We thought we would try Sandemans Port first of all. Not because of any knowledge or affiliation, but because they had an outside bar in the sunshine with some nice background music. I had a Port mixed with sparkling wine, whilst Karen went for a much more complicated Port cocktail. We both enjoyed our own drinks but not each others, which worked out well. We sat there for a good while before moving onto the Ramos Pinto caves, this time selected simply because the guide had recommended it this morning. The drinks were served inside which actually was a welcome relief from the sunshine and heat. I had another Port on its own this time (2 Euros) whilst Karen tried some of their wine.
By now we were feeling quite mellow as we finished our walk that side of the river and walked back over the bridge. We decided to treat ourselves to a ride up the first steep hill on the funicular railway. This was pleasant but quite short. At the top we lost some of the benefit by walking back down some of the way to get to Karen’s first Starbucks of the trip.

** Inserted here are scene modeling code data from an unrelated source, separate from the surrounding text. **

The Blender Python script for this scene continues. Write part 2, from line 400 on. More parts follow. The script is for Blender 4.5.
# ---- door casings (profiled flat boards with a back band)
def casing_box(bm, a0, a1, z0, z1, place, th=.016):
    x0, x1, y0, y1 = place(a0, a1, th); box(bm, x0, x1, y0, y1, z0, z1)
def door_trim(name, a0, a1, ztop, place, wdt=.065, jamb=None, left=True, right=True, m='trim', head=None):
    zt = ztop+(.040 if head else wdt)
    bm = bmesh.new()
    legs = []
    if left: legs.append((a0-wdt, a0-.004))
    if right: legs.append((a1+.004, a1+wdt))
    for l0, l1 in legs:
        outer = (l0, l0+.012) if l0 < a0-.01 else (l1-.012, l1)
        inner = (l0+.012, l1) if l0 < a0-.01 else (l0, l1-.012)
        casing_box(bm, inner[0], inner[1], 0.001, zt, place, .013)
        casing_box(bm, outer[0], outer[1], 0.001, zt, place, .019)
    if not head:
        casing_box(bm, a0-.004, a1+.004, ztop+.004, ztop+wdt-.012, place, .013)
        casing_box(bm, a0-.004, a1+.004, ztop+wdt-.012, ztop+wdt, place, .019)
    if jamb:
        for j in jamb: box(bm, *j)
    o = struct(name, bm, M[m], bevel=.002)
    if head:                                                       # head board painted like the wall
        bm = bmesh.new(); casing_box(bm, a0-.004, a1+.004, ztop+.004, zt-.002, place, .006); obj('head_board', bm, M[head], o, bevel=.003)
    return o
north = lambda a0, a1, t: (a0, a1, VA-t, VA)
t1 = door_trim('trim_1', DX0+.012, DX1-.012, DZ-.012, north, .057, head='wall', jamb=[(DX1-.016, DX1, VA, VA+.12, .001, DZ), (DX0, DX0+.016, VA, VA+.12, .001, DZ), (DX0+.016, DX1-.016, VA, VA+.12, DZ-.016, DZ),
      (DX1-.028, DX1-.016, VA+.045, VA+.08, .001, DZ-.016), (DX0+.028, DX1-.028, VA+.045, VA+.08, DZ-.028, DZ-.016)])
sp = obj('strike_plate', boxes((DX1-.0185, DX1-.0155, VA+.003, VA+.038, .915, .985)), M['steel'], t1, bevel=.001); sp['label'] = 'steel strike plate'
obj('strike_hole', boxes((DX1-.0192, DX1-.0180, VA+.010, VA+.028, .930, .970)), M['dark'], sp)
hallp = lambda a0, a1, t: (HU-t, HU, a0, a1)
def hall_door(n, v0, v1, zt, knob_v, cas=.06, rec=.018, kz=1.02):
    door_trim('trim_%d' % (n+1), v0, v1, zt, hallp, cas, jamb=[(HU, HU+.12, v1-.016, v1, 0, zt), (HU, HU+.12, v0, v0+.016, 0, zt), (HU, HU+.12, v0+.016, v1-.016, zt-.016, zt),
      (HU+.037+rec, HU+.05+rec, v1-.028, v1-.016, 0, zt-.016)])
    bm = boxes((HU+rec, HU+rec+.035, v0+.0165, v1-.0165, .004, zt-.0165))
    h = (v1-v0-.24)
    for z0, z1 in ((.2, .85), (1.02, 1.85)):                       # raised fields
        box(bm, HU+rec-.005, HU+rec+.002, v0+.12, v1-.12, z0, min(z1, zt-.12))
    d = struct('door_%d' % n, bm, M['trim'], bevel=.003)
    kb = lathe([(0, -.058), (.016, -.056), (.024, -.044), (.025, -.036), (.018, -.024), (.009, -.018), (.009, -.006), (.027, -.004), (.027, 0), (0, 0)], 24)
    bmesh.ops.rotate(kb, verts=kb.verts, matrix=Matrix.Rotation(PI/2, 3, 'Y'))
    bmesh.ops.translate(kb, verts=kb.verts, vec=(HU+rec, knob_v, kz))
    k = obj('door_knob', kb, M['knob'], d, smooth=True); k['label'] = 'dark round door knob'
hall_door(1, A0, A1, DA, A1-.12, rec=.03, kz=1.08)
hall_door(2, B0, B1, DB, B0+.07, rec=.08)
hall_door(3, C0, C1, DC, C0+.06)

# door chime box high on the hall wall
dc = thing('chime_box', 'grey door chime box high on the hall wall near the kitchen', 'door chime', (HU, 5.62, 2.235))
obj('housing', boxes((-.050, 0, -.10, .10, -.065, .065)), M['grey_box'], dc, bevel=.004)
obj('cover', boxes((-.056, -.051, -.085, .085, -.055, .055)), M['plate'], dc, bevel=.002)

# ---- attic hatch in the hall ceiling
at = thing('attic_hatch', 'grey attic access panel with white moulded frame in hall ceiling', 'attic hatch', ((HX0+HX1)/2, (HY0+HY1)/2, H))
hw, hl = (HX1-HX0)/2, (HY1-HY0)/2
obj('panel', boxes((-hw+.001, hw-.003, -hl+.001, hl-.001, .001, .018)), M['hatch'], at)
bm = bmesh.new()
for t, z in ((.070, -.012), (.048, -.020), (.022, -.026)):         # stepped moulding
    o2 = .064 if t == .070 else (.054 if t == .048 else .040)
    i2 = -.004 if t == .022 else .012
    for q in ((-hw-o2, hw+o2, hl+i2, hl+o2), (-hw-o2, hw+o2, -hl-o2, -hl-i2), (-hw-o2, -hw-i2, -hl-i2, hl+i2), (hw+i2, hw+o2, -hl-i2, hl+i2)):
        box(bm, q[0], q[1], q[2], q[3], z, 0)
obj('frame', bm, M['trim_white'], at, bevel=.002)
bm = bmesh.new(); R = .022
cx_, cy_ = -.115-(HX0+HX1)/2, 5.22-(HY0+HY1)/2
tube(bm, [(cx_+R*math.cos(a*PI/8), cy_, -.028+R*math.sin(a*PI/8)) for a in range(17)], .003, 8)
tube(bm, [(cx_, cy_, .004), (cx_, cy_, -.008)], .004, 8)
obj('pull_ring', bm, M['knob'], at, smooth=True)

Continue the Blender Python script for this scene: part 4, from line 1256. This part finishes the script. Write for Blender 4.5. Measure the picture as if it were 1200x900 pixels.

We then decided to consult Trip Advisor (otherwise known as The Oracle) as to where to eat tonight. It showed that only 400 metres away was the No 2 ranked restaurant in all of Porto. So we put it into Google Maps and followed the route. Of the 400 metres I reckon most of it was actually vertical, not that you would have known from Karen’s happy demeanour on the way. Eventually and without the need for oxygen we arrived and were soon seated. It was well worthy of its high praise on Trip Advisor. It was essentially a Pizzeria run by a small family. Service was impeccable and the food even more so. We both had Pizzas and left full but happy.
We didn’t get far before to Karen’s delight we came across a Costa and so we ended up in there for a nightcap as we had no drink making facilities in our Hotel room. This was a great Costa as it served alcohol as well.
It was a long walk back (even I admitted it) but we got back tired but really pleased with our first full day in Porto despite the fact Karen’s phone still wasn’t working.